**YOUR GOAL**
All of the material below is to be restated word for word, apart from the pictures.

-- START PROVIDED MATERIAL --

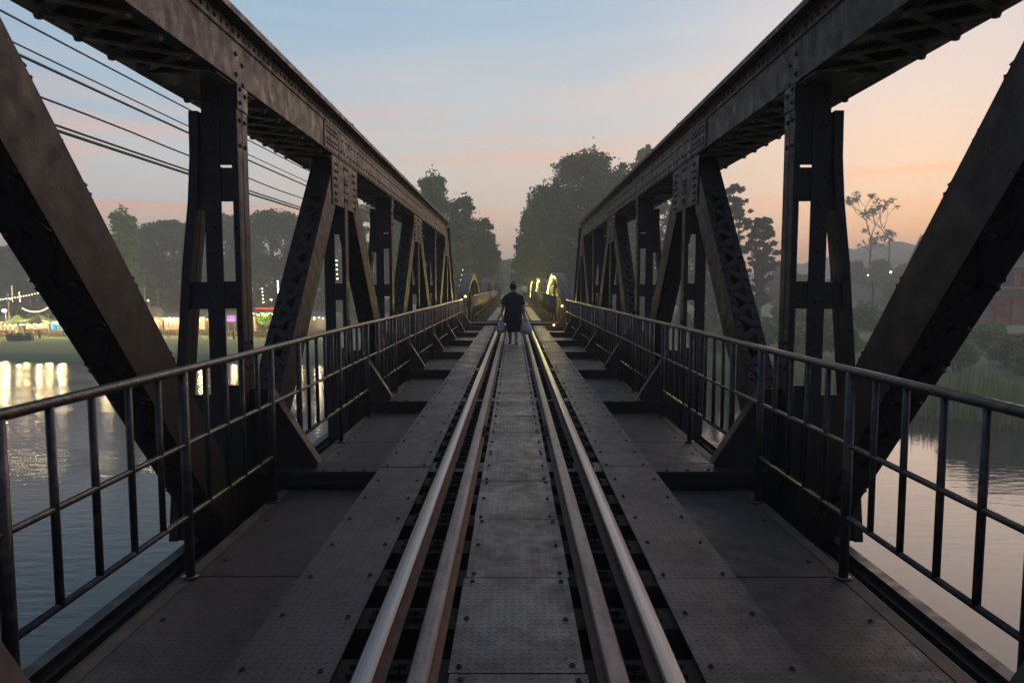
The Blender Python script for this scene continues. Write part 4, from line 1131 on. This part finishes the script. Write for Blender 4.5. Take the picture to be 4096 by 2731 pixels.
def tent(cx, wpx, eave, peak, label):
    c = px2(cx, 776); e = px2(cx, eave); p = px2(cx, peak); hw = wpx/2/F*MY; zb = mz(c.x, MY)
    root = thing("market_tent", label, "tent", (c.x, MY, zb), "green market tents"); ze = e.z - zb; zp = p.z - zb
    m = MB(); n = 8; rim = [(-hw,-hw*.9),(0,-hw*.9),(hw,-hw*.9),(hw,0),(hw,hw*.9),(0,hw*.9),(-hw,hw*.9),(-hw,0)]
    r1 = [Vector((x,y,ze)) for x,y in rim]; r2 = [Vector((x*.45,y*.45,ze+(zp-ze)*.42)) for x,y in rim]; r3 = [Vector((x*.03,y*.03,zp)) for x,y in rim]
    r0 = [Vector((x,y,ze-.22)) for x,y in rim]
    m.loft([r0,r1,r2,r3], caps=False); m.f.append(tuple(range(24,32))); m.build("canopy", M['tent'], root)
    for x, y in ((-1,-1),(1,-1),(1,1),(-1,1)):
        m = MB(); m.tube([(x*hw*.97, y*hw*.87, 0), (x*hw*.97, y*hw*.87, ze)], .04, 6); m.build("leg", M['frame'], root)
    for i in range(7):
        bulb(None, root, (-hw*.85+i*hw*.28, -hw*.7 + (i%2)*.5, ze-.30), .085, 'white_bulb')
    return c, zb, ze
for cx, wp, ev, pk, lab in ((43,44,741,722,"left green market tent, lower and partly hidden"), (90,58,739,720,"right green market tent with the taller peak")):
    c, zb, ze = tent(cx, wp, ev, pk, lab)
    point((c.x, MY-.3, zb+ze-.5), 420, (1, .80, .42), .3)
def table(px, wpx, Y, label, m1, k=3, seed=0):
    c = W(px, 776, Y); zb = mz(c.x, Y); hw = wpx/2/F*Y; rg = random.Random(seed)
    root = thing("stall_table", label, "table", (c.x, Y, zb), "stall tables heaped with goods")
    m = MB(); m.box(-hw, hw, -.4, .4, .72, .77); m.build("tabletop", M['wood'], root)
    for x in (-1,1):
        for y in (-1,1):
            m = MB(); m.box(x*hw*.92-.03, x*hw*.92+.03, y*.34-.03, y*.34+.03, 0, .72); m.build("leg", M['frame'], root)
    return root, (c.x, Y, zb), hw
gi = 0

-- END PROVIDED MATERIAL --

**WRITTEN RESPONSE**
The Blender Python script for this scene continues. Write part 4, from line 1131 on. This part finishes the script. Write for Blender 4.5. Take the picture to be 4096 by 2731 pixels.
def tent(cx, wpx, eave, peak, label):
    c = px2(cx, 776); e = px2(cx, eave); p = px2(cx, peak); hw = wpx/2/F*MY; zb = mz(c.x, MY)
    root = thing("market_tent", label, "tent", (c.x, MY, zb), "green market tents"); ze = e.z - zb; zp = p.z - zb
    m = MB(); n = 8; rim = [(-hw,-hw*.9),(0,-hw*.9),(hw,-hw*.9),(hw,0),(hw,hw*.9),(0,hw*.9),(-hw,hw*.9),(-hw,0)]
    r1 = [Vector((x,y,ze)) for x,y in rim]; r2 = [Vector((x*.45,y*.45,ze+(zp-ze)*.42)) for x,y in rim]; r3 = [Vector((x*.03,y*.03,zp)) for x,y in rim]
    r0 = [Vector((x,y,ze-.22)) for x,y in rim]
    m.loft([r0,r1,r2,r3], caps=False); m.f.append(tuple(range(24,32))); m.build("canopy", M['tent'], root)
    for x, y in ((-1,-1),(1,-1),(1,1),(-1,1)):
        m = MB(); m.tube([(x*hw*.97, y*hw*.87, 0), (x*hw*.97, y*hw*.87, ze)], .04, 6); m.build("leg", M['frame'], root)
    for i in range(7):
        bulb(None, root, (-hw*.85+i*hw*.28, -hw*.7 + (i%2)*.5, ze-.30), .085, 'white_bulb')
    return c, zb, ze
for cx, wp, ev, pk, lab in ((43,44,741,722,"left green market tent, lower and partly hidden"), (90,58,739,720,"right green market tent with the taller peak")):
    c, zb, ze = tent(cx, wp, ev, pk, lab)
    point((c.x, MY-.3, zb+ze-.5), 420, (1, .80, .42), .3)
def table(px, wpx, Y, label, m1, k=3, seed=0):
    c = W(px, 776, Y); zb = mz(c.x, Y); hw = wpx/2/F*Y; rg = random.Random(seed)
    root = thing("stall_table", label, "table", (c.x, Y, zb), "stall tables heaped with goods")
    m = MB(); m.box(-hw, hw, -.4, .4, .72, .77); m.build("tabletop", M['wood'], root)
    for x in (-1,1):
        for y in (-1,1):
            m = MB(); m.box(x*hw*.92-.03, x*hw*.92+.03, y*.34-.03, y*.34+.03, 0, .72); m.build("leg", M['frame'], root)
    return root, (c.x, Y, zb), hw
gi = 0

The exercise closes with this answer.